The spectators, a majority of whom were Halep fans waving Romanian flags, could scarcely believe what they were seeing. They had been screaming “SI-MO-NA! SI-MO-NA! SI-MO-NA!” all through the match, but those chants started lowering in intensity and volume as the Ostapenko Show took centre-stage. Meanwhile, the small group of fans cheering for the Latvian started matching them with their own chants of “JE-LE-NA! JE-LE-NA! JE-LE-NA!”

As the match hurtled towards the end at break-neck speed, frantic messages were exchanged by watchers everywhere. “She’s not cooling down!” I messaged one of my friends as Ostapenko uncorked another winner. “SHE’S GOING TO WIN!” came the startled reply.
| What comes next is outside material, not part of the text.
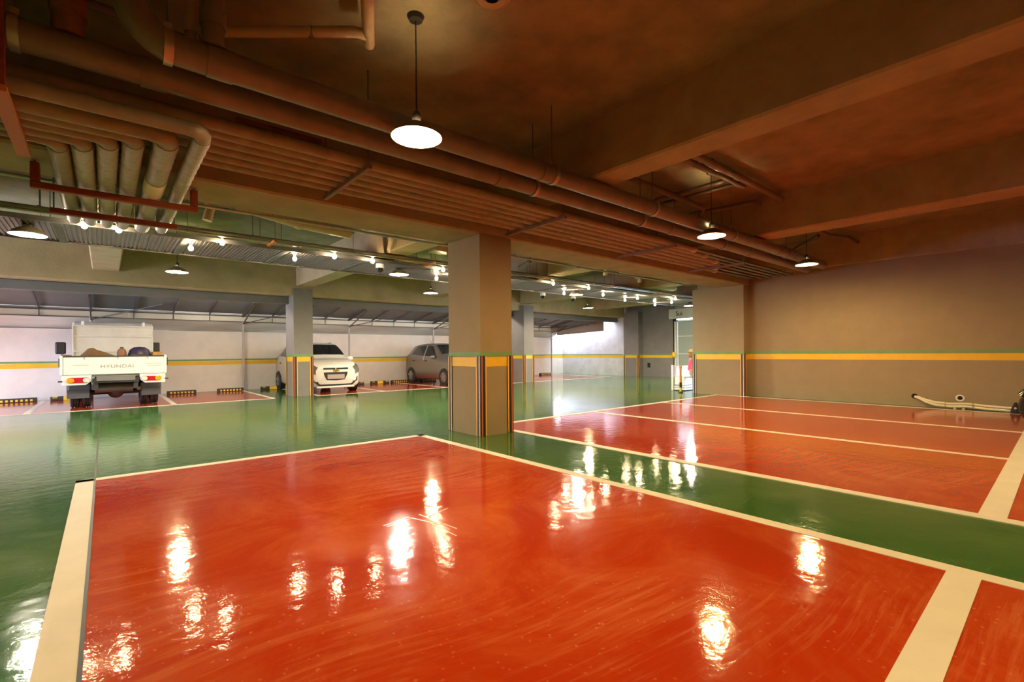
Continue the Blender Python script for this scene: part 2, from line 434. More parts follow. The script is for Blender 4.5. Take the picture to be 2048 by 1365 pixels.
we = struct(BX(18.6, 18.9, 13.55, 17.85, 0, 3.3).build('wall_end', 'rough_wall_paint'), 'rough daylit plaster wall at the far right end')
stripes(we, [(18.6 - T, 18.601, 13.7, 17.6, 0.85, 0.955, 0.965, 1.015)])
wd = struct(BX(18.8, 19.1, 11.15, 13.6, 0, ZC).build('wall_end_dark', 'dark_wall_paint'), 'dark grey wall beside the glazed entrance')
stripes(wd, [(18.8 - T, 18.801, 11.15, 12.75, 0.85, 0.96, 0.97, 1.02)])
BX(18.78, 18.8, 12.36, 12.5, 0.4, 0.62).build('outlet_box', 'black_plastic', wd)
struct(MB().box(18.9, 19.1, 6.6, 11.15, 2.8, ZC).build('wall_end_header', 'wall_paint'), 'wall strip above the glazed entrance')
wal = MB().box(15.2, 19.1, 6.35, 6.6, 0, ZC).box(12.75, 15.2, 6.35, 6.6, 2.5, ZC)
struct(wal.build('wall_entrance', 'wall_paint'), 'wall with the doorway behind the right column')
wl = MB().box(-7, -6.8, -6, 10.8, 0, ZC).box(-7, -6.8, 13.5, 14.3, 0, ZC).box(-7, -6.8, 10.8, 13.5, 2.2, ZC).box(-4.6, -4.4, 14.3, 17.6, 1.5, 3.1)
struct(wl.build('wall_left', 'wall_paint'), 'left wall with the daylit vehicle entrance')
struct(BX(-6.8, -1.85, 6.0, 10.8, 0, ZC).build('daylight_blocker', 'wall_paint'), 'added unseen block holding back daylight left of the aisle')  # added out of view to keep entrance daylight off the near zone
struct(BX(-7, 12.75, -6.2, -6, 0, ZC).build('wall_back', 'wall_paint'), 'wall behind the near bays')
# daylight enters through these openings
portal('entrance_portal', (-6.9, 12.15, 1.1), (0, math.radians(-90), 0), 2.2, 2.7)
portal('canopy_end_portal', (-4.5, 15.9, 0.75), (0, math.radians(-90), 0), 1.5, 3.2)
portal('door_portal', (13.97, 6.4, 1.25), (math.radians(90), 0, 0), 2.45, 2.5)
portal('roof_gap_portal', (18.24, 15.95, 3.25), (0, 0, 0), 0.72, 3.3)

# ---- columns with rubber corner guards
def column(lbl, x0, x1, y0, y1, ztop, corners, zs, m='wall_paint', st=True):
    c = struct(BX(x0, x1, y0, y1, 0, ztop).build('column', m), lbl)
    yz0, yz1, gz0, gz1, gt = zs
    if st:
        rects = []
        for (a, b, cc, d) in ((x0 - T, x0 + T, y0, y1), (x1 - T, x1 + T, y0, y1), (x0 - T, x1 + T, y0 - T, y0 + T), (x0 - T, x1 + T, y1 - T, y1 + T)):
            rects.append((a, b, cc, d, yz0, yz1, gz0, gz1))
        stripes(c, rects)
    for (sx, sy) in corners:
        X = x0 if sx < 0 else x1; Y = y0 if sy < 0 else y1
        g = MB(); t = 0.012; w = 0.088
        xa, xb = sorted((X + sx * t, X - sx * w)); ya, yb = sorted((Y, Y + sy * t))
        g.box(xa, xb, ya, yb, 0, gt)
        xa, xb = sorted((X, X + sx * t)); ya, yb = sorted((Y + sy * 0.0005, Y - sy * w))
        g.box(xa, xb, ya, yb, 0, gt)
        go = g.build('corner_guard', 'rubber_black', c)
        for off in (0.004, 0.070):
            s = MB(); e = 0.004
            xa, xb = sorted((X - sx * off, X - sx * (off + 0.018))); ya, yb = sorted((Y + sy * (t - .002), Y + sy * (t + e)))
            s.box(xa, xb, ya, yb, 0.005, gt - .005)
            s.build('guard_strip', 'guard_yellow' if off > .05 else 'guard_red', go)
            s = MB()
            xa, xb = sorted((X + sx * (t - .002), X + sx * (t + e))); ya, yb = sorted((Y - sy * off, Y - sy * (off + 0.018)))
            s.box(xa, xb, ya, yb, 0.005, gt - .005)
            s.build('guard_strip', 'guard_yellow', go)
    return c
ALL4 = ((-1, -1), (1, -1), (-1, 1), (1, 1))
column('near grey column with striped rubber corner guards', 3.89, 4.45, 5.215, 6.0, 2.774, ALL4, (0.955, 1.085, 1.10, 1.155, 1.105))
column('far grey column beside the white hatchback', 3.87, 4.37, 13.58, 14.3, 2.93, ALL4, (0.945, 1.075, 1.085, 1.15, 1.08), 'column_grey')
column('far grey column right of the near column', 12.05, 12.55, 13.4, 14.15, 2.93, ALL4, (0.905, 1.02, 1.03, 1.085, 1.05), 'column_grey')
column('wide grey wall column at the end of the right wall', 12.05, 12.7, 5.25, 6.6, 2.774, ((-1, -1), (-1, 1)), (0.92, 1.055, 1.065, 1.12, 1.055))
column('dark column at the far right corner of the aisle', 18.45, 18.95, 12.75, 13.55, 2.95, ((-1, -1), (-1, 1)), (0.85, 0.96, 0.97, 1.02, 0.97), 'dark_wall_paint')

# ---- glazed entrance at the far right
door = struct(BX(18.92, 18.98, 6.62, 11.05, 0.02, 2.5).build('window_1', 'glass_panel'), 'grey-green glazed entrance with pale mullions')
for z in (1.02, 1.78, 2.45): BX(18.88, 19.0, 6.62, 11.05, z - 0.02, z + 0.02).build('mullion', 'frame_white', door)
for y in (8.8, 9.95): BX(18.88, 19.0, y - 0.02, y + 0.02, 0, 2.5).build('mullion', 'frame_white', door)
BX(18.80, 18.92, 11.06, 11.20, 0, 2.42).build('door_post', 'frame_white', door)
BX(18.79, 18.93, 11.05, 11.21, 2.42, 2.54).build('post_cap', 'black_plastic', door)
MB().ball((18.76, 11.15, 0.98), 0.06, 0.10, 0.14).build('yellow_tag', 'stop_yellow', door, smooth=True)

# ================================================================== CEILING SERVICES
def arc(c, a, b, r, n=6):
    """quarter bend about corner c from direction a to direction b (unit axes), radius r"""
    c = Vector(c); a = Vector(a); b = Vector(b); out = []
    for i in range(n + 1):
        t = math.pi / 2 * i / n
        out.append(c + (a + b) * r - b * r * math.cos(t) * 1.0 - a * r * math.sin(t))
    return out
def bend(c, a, b, r, n=6):
    # path enters the corner c coming from c+a*r and leaves to c+b*r
    c = Vector(c); a = Vector(a); b = Vector(b); o = c + a * r + b * r; out = []
    for i in range(n + 1):
        t = math.pi / 2 * i / n
        out.append(o - b * r * math.cos(t) - a * r * math.sin(t))
    return out
def ring(mb, c, axis, r, w, seg=16):
    mb.lathe([(r * 0.9, -w / 2), (r, -w / 2), (r, w / 2), (r * 0.9, w / 2)], c, seg, axis)
    return mb

# two large drain pipes running along the near zone
def big_pipe(lbl, y, z, r, x0, x1, drops, clamps, coup):
    t = thing('drain_pipe', (x0, y, z - r), lbl, 'pipe')
    p = []
    if drops == 'elbow':
        p = [(x0 - 0.0, y + 0.0, ZC - .002)] + [tuple(q) for q in bend((x0, y, z), (0, 0, 1), (1, 0, 0), 0.22)]
    else:
        p = [(x0, y, z)]
    p.append((x1, y, z))
    MB().tube(p, r, 18).build('pipe', 'pipe_grey', t, world=True, smooth=True)
    for x in clamps:
        cl = ring(MB(), (x, y, z), 'x', r + 0.012, 0.045, 18).build('clamp', 'galvanised', t, world=True, smooth=True)
        MB().cyl((x, y, z + r + 0.005), (x, y, ZC - .002), 0.006, 6).build('rod', 'galvanised_dull', cl, world=True)
        BX(x - 0.02, x + 0.02, y - 0.015, y + 0.015, z + r + 0.005, z + r + 0.05).build('clamp_bolt', 'galvanised', cl, world=True)
    for x in coup:
        ring(MB(), (x, y, z), 'x', r + 0.007, 0.14, 18).build('coupling', 'pipe_grey', t, world=True, smooth=True)
    return t
big_pipe('nearer large grey drain pipe running above the first pendant lamp', 3.40, 2.945, 0.088, 0.12, 11.6, 'elbow',
         (0.29, 3.46, 5.25, 7.4, 9.6), (0.55, 3.35, 6.9, 9.2))
big_pipe('farther large grey drain pipe running beside its twin', 3.79, 2.945, 0.086, -6.6, 11.9, None,
         (-0.37, 3.56, 5.56, 7.9), (0.25, 3.1, 6.3, 8.9))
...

I’d be lying if I said I wasn’t a little punch-drunk as Ostapenko’s final winner – her 54th – won her the match. It had all turned around so quickly, and with such decisive force, that we had very little time to react. But not Ostapenko. She threw her arms up in celebration, and then turned around and gave everyone a knowing smile – almost like she was telling us, “I knew this was going to happen all along.”

It’s always a memorable experience to watch a young player come out of nowhere and stun the world with a maiden Slam triumph. But it’s even more memorable when that player displays youthfulness and maturity in equal measure, combining the best of both worlds.

When asked what her future career goals were, Ostapenko said she’d like to win all the Majors and become World No. 1. If I was on the WTA tour, I’d be very scared to hear that; with the kind of power and composure that Ostapenko has at the age of 20, there’s no telling how high she can end up flying.

But no matter where she goes, she'll always have the memory of her first Slam title run. And that run was everything.